There is also the salient point that the Board is responsible to the shareholders. Companies, whether public or private, are not democracies. Lively proceedings at AGMs, recounted with some glee by media, illustrate the power of free speech in most western societies but not actual power. There are invariably larger blocs of shares held by families or financial institutions that will dominate decisions in terms of majority or even casting votes. An alternative is shareholdings that are so widely held that public and media discussions of the affairs of the enterprise can seduce a high proportion of those small shareholders to vote in certain ways. That becomes perilously close to politics and having to woo the unwashed. Ugh!

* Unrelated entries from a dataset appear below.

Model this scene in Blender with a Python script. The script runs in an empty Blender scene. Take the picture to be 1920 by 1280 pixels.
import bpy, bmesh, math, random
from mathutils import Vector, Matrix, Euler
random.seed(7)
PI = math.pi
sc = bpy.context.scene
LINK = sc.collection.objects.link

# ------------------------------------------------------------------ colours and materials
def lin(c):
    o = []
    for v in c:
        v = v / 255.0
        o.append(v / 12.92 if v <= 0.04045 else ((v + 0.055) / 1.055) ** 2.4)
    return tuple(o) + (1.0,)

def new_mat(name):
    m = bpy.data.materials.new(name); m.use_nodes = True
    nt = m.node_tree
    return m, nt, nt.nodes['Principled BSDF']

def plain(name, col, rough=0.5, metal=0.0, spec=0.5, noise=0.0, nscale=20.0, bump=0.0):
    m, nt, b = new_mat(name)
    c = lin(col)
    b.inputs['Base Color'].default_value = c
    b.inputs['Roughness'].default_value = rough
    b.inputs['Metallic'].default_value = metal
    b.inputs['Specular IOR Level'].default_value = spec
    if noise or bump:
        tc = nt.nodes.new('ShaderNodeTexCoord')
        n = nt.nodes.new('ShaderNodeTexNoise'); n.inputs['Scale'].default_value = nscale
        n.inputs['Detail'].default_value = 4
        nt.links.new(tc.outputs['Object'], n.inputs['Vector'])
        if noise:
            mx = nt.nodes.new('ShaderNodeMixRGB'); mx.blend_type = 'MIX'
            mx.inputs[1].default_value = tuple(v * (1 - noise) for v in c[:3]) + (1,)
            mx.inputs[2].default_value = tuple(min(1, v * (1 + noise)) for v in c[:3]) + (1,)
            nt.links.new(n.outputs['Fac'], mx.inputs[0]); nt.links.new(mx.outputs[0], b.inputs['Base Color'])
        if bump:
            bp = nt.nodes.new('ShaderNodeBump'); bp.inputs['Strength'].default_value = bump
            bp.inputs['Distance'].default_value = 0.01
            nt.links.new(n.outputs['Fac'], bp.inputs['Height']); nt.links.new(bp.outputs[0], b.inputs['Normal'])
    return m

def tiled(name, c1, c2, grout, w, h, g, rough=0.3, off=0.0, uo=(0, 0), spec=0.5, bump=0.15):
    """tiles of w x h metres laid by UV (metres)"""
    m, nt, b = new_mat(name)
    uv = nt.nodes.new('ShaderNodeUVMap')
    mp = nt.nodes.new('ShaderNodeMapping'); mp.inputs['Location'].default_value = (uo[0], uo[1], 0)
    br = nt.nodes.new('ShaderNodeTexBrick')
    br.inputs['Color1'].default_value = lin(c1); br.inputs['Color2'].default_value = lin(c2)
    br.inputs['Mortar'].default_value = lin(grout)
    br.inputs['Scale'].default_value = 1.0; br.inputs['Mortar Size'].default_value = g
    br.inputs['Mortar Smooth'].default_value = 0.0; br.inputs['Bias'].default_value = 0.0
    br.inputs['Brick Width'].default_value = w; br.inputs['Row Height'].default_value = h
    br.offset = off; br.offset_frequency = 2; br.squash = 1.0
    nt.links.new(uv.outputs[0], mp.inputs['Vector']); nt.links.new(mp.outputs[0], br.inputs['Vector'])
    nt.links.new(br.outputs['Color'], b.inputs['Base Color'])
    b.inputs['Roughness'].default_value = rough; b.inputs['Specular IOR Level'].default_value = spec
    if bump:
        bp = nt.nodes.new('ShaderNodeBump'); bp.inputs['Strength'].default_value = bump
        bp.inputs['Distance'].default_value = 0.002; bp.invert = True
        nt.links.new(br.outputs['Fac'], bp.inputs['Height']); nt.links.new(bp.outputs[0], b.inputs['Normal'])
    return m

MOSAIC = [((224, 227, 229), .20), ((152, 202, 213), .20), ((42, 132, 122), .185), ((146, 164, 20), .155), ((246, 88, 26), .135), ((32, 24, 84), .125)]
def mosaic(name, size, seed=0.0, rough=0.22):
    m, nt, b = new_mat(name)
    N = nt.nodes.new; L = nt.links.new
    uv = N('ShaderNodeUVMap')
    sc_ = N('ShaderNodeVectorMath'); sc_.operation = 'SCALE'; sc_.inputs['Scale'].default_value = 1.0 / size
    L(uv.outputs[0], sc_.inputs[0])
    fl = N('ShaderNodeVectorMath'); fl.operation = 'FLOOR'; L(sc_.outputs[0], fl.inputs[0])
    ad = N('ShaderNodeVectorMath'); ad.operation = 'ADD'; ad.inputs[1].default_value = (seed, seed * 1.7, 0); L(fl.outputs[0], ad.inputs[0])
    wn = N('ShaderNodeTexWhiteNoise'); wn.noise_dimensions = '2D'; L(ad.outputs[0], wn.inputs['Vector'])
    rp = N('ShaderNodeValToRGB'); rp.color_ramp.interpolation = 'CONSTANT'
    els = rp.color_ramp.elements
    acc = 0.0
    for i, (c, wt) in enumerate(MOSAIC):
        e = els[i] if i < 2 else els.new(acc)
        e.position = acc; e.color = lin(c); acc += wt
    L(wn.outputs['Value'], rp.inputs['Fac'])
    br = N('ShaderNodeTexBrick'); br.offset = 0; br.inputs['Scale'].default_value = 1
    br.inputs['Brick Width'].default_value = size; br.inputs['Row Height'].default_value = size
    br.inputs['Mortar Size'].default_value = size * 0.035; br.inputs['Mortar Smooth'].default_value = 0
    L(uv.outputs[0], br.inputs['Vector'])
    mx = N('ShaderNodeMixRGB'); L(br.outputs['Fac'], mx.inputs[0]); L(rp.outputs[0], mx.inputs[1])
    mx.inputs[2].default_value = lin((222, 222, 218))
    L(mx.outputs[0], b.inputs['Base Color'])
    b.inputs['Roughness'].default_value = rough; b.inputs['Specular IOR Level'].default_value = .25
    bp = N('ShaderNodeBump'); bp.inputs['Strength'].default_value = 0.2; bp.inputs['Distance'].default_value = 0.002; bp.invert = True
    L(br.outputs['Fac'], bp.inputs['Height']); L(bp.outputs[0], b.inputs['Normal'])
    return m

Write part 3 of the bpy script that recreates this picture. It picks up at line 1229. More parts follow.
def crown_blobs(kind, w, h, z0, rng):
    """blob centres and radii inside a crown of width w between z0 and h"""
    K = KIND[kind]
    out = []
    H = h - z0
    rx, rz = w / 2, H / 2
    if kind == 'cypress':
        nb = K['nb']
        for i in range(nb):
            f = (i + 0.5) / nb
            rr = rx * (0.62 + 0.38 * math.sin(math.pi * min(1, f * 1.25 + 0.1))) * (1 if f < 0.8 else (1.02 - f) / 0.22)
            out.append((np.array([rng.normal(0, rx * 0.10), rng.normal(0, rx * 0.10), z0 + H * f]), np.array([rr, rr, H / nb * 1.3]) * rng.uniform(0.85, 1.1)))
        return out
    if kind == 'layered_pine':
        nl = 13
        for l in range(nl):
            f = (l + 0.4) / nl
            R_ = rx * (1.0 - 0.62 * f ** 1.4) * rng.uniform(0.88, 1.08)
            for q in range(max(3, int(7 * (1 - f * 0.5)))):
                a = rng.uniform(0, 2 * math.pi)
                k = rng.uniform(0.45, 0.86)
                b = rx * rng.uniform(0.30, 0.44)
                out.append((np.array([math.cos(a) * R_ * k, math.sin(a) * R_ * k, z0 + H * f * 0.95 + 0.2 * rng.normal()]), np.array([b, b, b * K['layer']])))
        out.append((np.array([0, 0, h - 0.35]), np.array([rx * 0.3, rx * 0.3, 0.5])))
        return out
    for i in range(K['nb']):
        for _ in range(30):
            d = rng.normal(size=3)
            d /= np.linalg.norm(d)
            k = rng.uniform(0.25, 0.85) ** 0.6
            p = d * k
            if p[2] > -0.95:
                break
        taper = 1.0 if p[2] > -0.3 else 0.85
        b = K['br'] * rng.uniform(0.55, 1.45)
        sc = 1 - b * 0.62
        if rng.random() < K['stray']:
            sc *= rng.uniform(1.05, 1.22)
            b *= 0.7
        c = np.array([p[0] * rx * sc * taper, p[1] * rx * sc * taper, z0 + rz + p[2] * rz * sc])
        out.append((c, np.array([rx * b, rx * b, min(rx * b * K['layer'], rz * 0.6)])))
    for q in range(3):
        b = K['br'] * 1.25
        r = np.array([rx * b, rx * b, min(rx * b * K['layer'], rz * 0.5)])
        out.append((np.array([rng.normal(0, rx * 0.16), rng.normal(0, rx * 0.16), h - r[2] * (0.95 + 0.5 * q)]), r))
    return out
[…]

Or at any rate that might seem to some to be the prevailing attitude of Boards in all too many large publicly quoted enterprises. In smaller enterprises, the quiet powers sitting in judgement in the background can also be financial institutions, large family holdings in second and third generation enterprises or venture capital investors. Some are directly represented on the Board, others may be exerting influence through directors as their proxies, informally or in a specific relationship. Anyone with experience of sitting on a Board of Directors, especially appointed staff directors, will testify that there is often far more politics going on in that small body than is visible to the outsider. Some would, probably unfairly, reckon that many are more political than an Irish party cumann — or indeed a Cabinet.

Unfamiliar territory
The point here, as discerning readers of this column will have guessed by now, is that this is the milieu in which the CIO has to perform when appointed — he or she will very seldom be elected by shareholders — to the Board. It will be unfamiliar territory. The normal path of promotion to the top ICT job, will certainly have involved a degree of politics. That will invariably mean having good relations with senior peers and colleagues, notably the finance chief but also leaders of key functions such as marketing, production, distribution and of course the operations management and CEO. If the ICT department has a reputation for good sense and prudence with the CFO you are ahead of the curve. You would like to balance that with the CEO’s belief that you are a go-ahead, innovative and very capable guy (in the unisex sense). It would be helpful also if the other top managers generally thought of you as ‘a good guy’ because from each of their points of view you have been reasonable to deal with when their technology needs were being decided on and delivered.